しばらくして、あまりにも魚が取れなさすぎたのか、2人は協力して、作戦を立てはじめた。最初は、網と釣り糸の道具を取り替えて、チャレンジしてみたり、場所を変えてみたり。赤の他人の私たちから見ても、明らかに2人の性格もタイプも違うのに、仲良しみたいで、どっちが魚をとるかを競うというより、一緒に捕まえようと協力するかんじがかわいらしくて、ほほえましかった。

「ねぇ、なおちゃん、私さ、無職になってすぐ、今回なおちゃんと直島来れてよかったわ。」
「急にどうしたん。」
「いや、私さ、ちょっと自分が今計画してること終わったらさ、普通にすぐ再就職手当とかもらうために早めにまた、仕事はじめようとか思ってたんだけど、辞めた。すぐに進路決めすぎないことにする。とりあえずギリギリまで失業手当もらおうかなって。」
「いいと思うよ。人生の夏休み。」
「そう、人生の夏休み。さっきさ思ったんだ。隣のゲルの人、朝起きてさ、時間も気にせず、外で波の音聞きながら読書するなんて別世界の人みたいで。同じ世界でさ、同じ時間を与えられてるはずなのに、毎日私なんでこんなに焦って、急いでるんだろうって。」
「わかる。性分なんだろうけどね、私たちの。じっとしてられないというか。でもね、私は先にもう半年くらい前から休職して、だいぶお休み期間過ごしてるけどさ、途中から気づいたんだよ。もっと予定減らそうって。減らそうっていうか余裕持とうって。」
「余裕?」
「そう、ほら、休みだからって暇になるの嫌だからさ、ずっと詰め詰めで予定入れてたの。そしたらさ、ふと気になった景色とか、ふと仲良くなった人とか、そういうふとした瞬間の新しい風みたいなのが全然入ってこなくてさ、何のために休んでるのかわかんなくなったんだよね。だから今は、できる限り、急に自分が何かに興味を持ったときに身軽に動けるように、きっちりとは予定入れないようにしてる。」
「なるほどね、すごく腑に落ちたわ。余裕ね、大切にする。」
「ほんとに自分の好きなこと、やりたいことに時間使わなきゃね。」
「そだね、すっかり忘れてたわ。ありがとう。」

2人の男の子は、まだ、目の前で魚とりに熱中していた。
とりあえず、釣り糸を垂らす方が効率的だと判断したらしい。2人で交代しながら、釣り糸を垂らす作戦を実行しはじめていた。
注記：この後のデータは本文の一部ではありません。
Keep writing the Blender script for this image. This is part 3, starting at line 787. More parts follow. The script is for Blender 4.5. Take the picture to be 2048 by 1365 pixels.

私となおちゃんも学生の頃から、熱中しているものの方向性はよく似ていた。彼らの魚とりみたいに。あと、基本的な性格の部分とか、好きな異性のタイプも。
けど、生き方とか、慎重さとか、フットワークの軽さとか、そういったいくつかの点では、全然違う。
けどそういった全然違うところから、新しい気づきを得ることも多かった。この2人の男の子みたいに。
あぁ、だからずっと一緒にいたんだなって、なんとなく納得できた気がした。

次会うときは、春島で

「ねぇ、ほんとに会えてよかったわ。ありがとう。」
先に帰るなおちゃんをバス停で見送ることにした。
「うん、こちらこそ、やっぱりさ、同じ価値観とか考えが近くて理解し合える友人の存在って大切じゃんね。」
「うん、それは間違いないわ。今度さ、いつ会えるかわからないけど、もし会えたら、もしあったらだけど、春島に行くの付き合って。自分の名前の島行ってみたい。」
「いいよ。いつになるかわからないけど。けどたぶんまたきっと会える。」
「それじゃ、気をつけて。」

ひらひらと手を振って、私たちはそれぞれの人生に戻ることになった。
旅にくる直前まで、心の中に渦巻いていた、不安とか、怖さみたいなのが、不思議とすうっと消えていた。

きっと、探していたものが手に入ったのだと思う。なにが、と言われたら、簡潔に答えることはできない。

けれど、ずっと見つかりにくかった私のおさがしものは、なおちゃんと、彼女の名前をした島への旅の中にちゃんとあったみたいだ。